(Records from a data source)
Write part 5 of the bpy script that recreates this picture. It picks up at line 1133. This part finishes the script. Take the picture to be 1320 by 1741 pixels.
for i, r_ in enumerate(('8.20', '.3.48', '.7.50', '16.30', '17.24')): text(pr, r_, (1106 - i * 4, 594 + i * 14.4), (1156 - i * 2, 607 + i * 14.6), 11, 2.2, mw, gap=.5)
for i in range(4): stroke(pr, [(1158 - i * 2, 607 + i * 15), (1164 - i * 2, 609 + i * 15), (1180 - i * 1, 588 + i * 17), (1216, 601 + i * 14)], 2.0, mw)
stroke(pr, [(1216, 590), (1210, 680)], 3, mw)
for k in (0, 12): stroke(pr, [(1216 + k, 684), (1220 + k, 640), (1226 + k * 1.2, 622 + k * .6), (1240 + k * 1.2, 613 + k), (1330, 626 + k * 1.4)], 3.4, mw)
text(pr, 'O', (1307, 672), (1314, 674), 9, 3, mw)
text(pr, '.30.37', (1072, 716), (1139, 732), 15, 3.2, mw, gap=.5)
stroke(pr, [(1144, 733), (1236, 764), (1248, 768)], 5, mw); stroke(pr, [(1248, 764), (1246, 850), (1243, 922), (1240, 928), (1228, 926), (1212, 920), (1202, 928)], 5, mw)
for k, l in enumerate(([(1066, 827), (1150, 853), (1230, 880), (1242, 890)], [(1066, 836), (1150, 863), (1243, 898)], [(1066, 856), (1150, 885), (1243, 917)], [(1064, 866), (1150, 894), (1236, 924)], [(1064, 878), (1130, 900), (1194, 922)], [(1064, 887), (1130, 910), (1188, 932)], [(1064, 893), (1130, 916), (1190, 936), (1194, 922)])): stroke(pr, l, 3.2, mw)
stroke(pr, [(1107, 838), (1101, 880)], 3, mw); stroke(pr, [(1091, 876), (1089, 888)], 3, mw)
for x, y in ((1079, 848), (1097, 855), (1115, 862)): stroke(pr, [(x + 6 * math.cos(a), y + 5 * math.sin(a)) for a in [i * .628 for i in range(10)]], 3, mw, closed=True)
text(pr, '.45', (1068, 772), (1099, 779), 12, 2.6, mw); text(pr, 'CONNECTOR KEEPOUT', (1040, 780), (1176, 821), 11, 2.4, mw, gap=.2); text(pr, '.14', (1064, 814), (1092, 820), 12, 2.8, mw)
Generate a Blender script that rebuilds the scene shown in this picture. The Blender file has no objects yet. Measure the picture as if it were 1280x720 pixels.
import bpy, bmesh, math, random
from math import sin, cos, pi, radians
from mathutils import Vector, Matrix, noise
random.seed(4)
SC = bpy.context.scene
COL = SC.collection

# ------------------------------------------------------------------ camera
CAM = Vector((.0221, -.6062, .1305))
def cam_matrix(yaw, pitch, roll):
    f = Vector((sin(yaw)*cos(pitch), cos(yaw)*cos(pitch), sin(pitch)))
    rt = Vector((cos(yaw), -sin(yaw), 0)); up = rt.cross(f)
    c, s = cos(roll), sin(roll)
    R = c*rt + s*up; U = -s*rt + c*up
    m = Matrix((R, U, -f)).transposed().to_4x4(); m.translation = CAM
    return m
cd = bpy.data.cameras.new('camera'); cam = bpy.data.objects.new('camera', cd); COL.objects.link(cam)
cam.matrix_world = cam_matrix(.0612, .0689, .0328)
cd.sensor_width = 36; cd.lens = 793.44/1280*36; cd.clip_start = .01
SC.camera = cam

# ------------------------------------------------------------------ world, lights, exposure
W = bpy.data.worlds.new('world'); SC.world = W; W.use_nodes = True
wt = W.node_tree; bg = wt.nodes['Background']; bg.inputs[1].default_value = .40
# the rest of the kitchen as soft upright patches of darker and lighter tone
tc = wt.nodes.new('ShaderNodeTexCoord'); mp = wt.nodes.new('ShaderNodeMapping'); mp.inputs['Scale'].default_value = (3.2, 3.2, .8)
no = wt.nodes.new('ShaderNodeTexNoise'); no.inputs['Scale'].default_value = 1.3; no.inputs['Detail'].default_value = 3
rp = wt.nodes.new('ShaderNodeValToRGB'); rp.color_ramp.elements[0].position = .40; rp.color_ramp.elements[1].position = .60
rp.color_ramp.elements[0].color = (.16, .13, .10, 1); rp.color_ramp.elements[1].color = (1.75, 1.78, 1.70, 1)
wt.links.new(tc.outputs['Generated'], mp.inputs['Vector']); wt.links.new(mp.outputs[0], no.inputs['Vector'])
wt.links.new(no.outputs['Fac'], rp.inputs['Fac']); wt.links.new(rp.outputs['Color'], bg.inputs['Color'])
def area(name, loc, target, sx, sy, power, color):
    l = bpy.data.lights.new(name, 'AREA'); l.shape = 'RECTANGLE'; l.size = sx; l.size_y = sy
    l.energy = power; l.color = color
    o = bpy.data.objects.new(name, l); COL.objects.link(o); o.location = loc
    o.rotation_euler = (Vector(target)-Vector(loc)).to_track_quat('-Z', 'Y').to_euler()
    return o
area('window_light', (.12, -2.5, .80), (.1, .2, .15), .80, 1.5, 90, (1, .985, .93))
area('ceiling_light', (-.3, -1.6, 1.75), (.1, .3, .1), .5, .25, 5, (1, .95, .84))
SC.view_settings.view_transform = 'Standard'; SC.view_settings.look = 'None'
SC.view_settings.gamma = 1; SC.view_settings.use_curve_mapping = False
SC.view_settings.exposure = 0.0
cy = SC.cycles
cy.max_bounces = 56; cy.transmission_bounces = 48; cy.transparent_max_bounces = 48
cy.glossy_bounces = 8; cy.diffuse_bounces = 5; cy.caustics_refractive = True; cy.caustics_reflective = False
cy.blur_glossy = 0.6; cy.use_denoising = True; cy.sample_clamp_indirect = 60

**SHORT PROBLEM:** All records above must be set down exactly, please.

**EXERCISE ANSWER:**
Write part 5 of the bpy script that recreates this picture. It picks up at line 1133. This part finishes the script. Take the picture to be 1320 by 1741 pixels.
for i, r_ in enumerate(('8.20', '.3.48', '.7.50', '16.30', '17.24')): text(pr, r_, (1106 - i * 4, 594 + i * 14.4), (1156 - i * 2, 607 + i * 14.6), 11, 2.2, mw, gap=.5)
for i in range(4): stroke(pr, [(1158 - i * 2, 607 + i * 15), (1164 - i * 2, 609 + i * 15), (1180 - i * 1, 588 + i * 17), (1216, 601 + i * 14)], 2.0, mw)
stroke(pr, [(1216, 590), (1210, 680)], 3, mw)
for k in (0, 12): stroke(pr, [(1216 + k, 684), (1220 + k, 640), (1226 + k * 1.2, 622 + k * .6), (1240 + k * 1.2, 613 + k), (1330, 626 + k * 1.4)], 3.4, mw)
text(pr, 'O', (1307, 672), (1314, 674), 9, 3, mw)
text(pr, '.30.37', (1072, 716), (1139, 732), 15, 3.2, mw, gap=.5)
stroke(pr, [(1144, 733), (1236, 764), (1248, 768)], 5, mw); stroke(pr, [(1248, 764), (1246, 850), (1243, 922), (1240, 928), (1228, 926), (1212, 920), (1202, 928)], 5, mw)
for k, l in enumerate(([(1066, 827), (1150, 853), (1230, 880), (1242, 890)], [(1066, 836), (1150, 863), (1243, 898)], [(1066, 856), (1150, 885), (1243, 917)], [(1064, 866), (1150, 894), (1236, 924)], [(1064, 878), (1130, 900), (1194, 922)], [(1064, 887), (1130, 910), (1188, 932)], [(1064, 893), (1130, 916), (1190, 936), (1194, 922)])): stroke(pr, l, 3.2, mw)
stroke(pr, [(1107, 838), (1101, 880)], 3, mw); stroke(pr, [(1091, 876), (1089, 888)], 3, mw)
for x, y in ((1079, 848), (1097, 855), (1115, 862)): stroke(pr, [(x + 6 * math.cos(a), y + 5 * math.sin(a)) for a in [i * .628 for i in range(10)]], 3, mw, closed=True)
text(pr, '.45', (1068, 772), (1099, 779), 12, 2.6, mw); text(pr, 'CONNECTOR KEEPOUT', (1040, 780), (1176, 821), 11, 2.4, mw, gap=.2); text(pr, '.14', (1064, 814), (1092, 820), 12, 2.8, mw)
Generate a Blender script that rebuilds the scene shown in this picture. The Blender file has no objects yet. Measure the picture as if it were 1280x720 pixels.
import bpy, bmesh, math, random
from math import sin, cos, pi, radians
from mathutils import Vector, Matrix, noise
random.seed(4)
SC = bpy.context.scene
COL = SC.collection

# ------------------------------------------------------------------ camera
CAM = Vector((.0221, -.6062, .1305))
def cam_matrix(yaw, pitch, roll):
    f = Vector((sin(yaw)*cos(pitch), cos(yaw)*cos(pitch), sin(pitch)))
    rt = Vector((cos(yaw), -sin(yaw), 0)); up = rt.cross(f)
    c, s = cos(roll), sin(roll)
    R = c*rt + s*up; U = -s*rt + c*up
    m = Matrix((R, U, -f)).transposed().to_4x4(); m.translation = CAM
    return m
cd = bpy.data.cameras.new('camera'); cam = bpy.data.objects.new('camera', cd); COL.objects.link(cam)
cam.matrix_world = cam_matrix(.0612, .0689, .0328)
cd.sensor_width = 36; cd.lens = 793.44/1280*36; cd.clip_start = .01
SC.camera = cam

# ------------------------------------------------------------------ world, lights, exposure
W = bpy.data.worlds.new('world'); SC.world = W; W.use_nodes = True
wt = W.node_tree; bg = wt.nodes['Background']; bg.inputs[1].default_value = .40
# the rest of the kitchen as soft upright patches of darker and lighter tone
tc = wt.nodes.new('ShaderNodeTexCoord'); mp = wt.nodes.new('ShaderNodeMapping'); mp.inputs['Scale'].default_value = (3.2, 3.2, .8)
no = wt.nodes.new('ShaderNodeTexNoise'); no.inputs['Scale'].default_value = 1.3; no.inputs['Detail'].default_value = 3
rp = wt.nodes.new('ShaderNodeValToRGB'); rp.color_ramp.elements[0].position = .40; rp.color_ramp.elements[1].position = .60
rp.color_ramp.elements[0].color = (.16, .13, .10, 1); rp.color_ramp.elements[1].color = (1.75, 1.78, 1.70, 1)
wt.links.new(tc.outputs['Generated'], mp.inputs['Vector']); wt.links.new(mp.outputs[0], no.inputs['Vector'])
wt.links.new(no.outputs['Fac'], rp.inputs['Fac']); wt.links.new(rp.outputs['Color'], bg.inputs['Color'])
def area(name, loc, target, sx, sy, power, color):
    l = bpy.data.lights.new(name, 'AREA'); l.shape = 'RECTANGLE'; l.size = sx; l.size_y = sy
    l.energy = power; l.color = color
    o = bpy.data.objects.new(name, l); COL.objects.link(o); o.location = loc
    o.rotation_euler = (Vector(target)-Vector(loc)).to_track_quat('-Z', 'Y').to_euler()
    return o
area('window_light', (.12, -2.5, .80), (.1, .2, .15), .80, 1.5, 90, (1, .985, .93))
area('ceiling_light', (-.3, -1.6, 1.75), (.1, .3, .1), .5, .25, 5, (1, .95, .84))
SC.view_settings.view_transform = 'Standard'; SC.view_settings.look = 'None'
SC.view_settings.gamma = 1; SC.view_settings.use_curve_mapping = False
SC.view_settings.exposure = 0.0
cy = SC.cycles
cy.max_bounces = 56; cy.transmission_bounces = 48; cy.transparent_max_bounces = 48
cy.glossy_bounces = 8; cy.diffuse_bounces = 5; cy.caustics_refractive = True; cy.caustics_reflective = False
cy.blur_glossy = 0.6; cy.use_denoising = True; cy.sample_clamp_indirect = 60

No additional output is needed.